Saturday, March 4, 2023

Weed, California and Lessons to be Learned

The Bulwark published California’s Billion-Dollar Weed Boondoggle, and although I think Indiana should legalize, there may be lessons to be learned here.

Here might one thing to avoid:

 For the past five years, furious residents of Santa Barbara County have waged a battle against a unilateral decision by supervisors to turn the county into the largest marijuana “grow site” in the state, likely the nation. The decision has been bitterly opposed, sued over, protested, and appealed by the county’s residents, city officials, schools, and traditional agriculture concerns—the producers of wine, avocados, citrus, vegetables. (Full disclosure: My husband and I live in Santa Barbara County—downwind from some of the grows—and have backed grassroots groups fighting for basic acreage limits and odor enforcement.)

And so might this:

But no one voted for the installation of industrial-sized massive grows of marijuana in vented greenhouses or open fields with no mandatory odor and air-quality controls, no acreage or license limits—and enforcement at about zip.

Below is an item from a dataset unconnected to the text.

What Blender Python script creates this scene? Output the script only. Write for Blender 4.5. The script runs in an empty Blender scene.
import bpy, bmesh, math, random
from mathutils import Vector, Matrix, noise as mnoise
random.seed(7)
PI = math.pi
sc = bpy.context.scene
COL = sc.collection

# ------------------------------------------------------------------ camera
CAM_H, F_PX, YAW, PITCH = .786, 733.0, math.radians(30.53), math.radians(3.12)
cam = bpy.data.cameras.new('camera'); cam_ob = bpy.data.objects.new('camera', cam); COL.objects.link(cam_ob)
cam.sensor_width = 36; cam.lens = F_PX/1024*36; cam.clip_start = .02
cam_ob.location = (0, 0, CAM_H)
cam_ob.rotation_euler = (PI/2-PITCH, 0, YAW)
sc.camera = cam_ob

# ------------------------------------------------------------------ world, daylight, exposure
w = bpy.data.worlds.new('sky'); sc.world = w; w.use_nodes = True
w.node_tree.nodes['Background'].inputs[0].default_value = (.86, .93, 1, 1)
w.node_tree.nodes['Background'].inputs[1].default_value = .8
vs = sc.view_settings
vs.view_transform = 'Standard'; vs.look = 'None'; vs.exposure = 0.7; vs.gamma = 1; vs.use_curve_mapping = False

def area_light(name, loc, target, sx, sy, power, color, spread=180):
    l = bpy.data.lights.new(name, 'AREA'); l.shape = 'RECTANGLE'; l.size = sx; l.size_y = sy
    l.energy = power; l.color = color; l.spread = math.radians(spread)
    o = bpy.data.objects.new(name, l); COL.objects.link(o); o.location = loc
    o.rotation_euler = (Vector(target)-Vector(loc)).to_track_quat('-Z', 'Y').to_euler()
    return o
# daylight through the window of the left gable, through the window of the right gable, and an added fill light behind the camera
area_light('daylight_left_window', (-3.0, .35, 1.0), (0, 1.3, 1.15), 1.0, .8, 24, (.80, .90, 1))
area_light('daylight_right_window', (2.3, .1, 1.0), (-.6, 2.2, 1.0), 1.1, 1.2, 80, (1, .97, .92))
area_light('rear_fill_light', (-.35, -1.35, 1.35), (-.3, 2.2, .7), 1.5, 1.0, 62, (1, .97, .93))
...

Did I mention that cannabis is a failing business? California growers claim their marijuana operations are hemorrhaging revenue despite every known carrot and concession from the state. Sacramento even recently suspended state cultivation taxes—something that California, projecting a $22.5 billion deficit this fiscal year, can ill afford. Yet with wholesale cannabis prices falling, according to SFGATE, by as much as 95 percent since 2016, many smaller producers have been forced out.

All of which is to say, California’s weed boondoggle arises from the inevitable woe of ignoring supply and demand economics. The state’s decision to greenlight massive amounts of cannabis glutted the market at three to five times demand, driving down prices. At the same time, it catalyzed a huge illegal market that has outperformed the legal market by two or three times. Many growers simply sell to the black market, thus making the state an unwitting partner in crime, though no one in Sacramento has any illusions as to what is happening.

But, and it is a big but, what if there were interstate trade in marijuana? Wouldn't then the overproduction find other markets? Which means those states who wait for federal law to legalize pot may well find themselves outside the market as producers, only buyers. This seems a good reason to create Indiana producers now, and to make sure they can withstand the onslaught of out-of-state producers. Else we will have the situation when Indiana allowed cross-county banking only to find our banks bought up by banks from Ohio and elsewhere.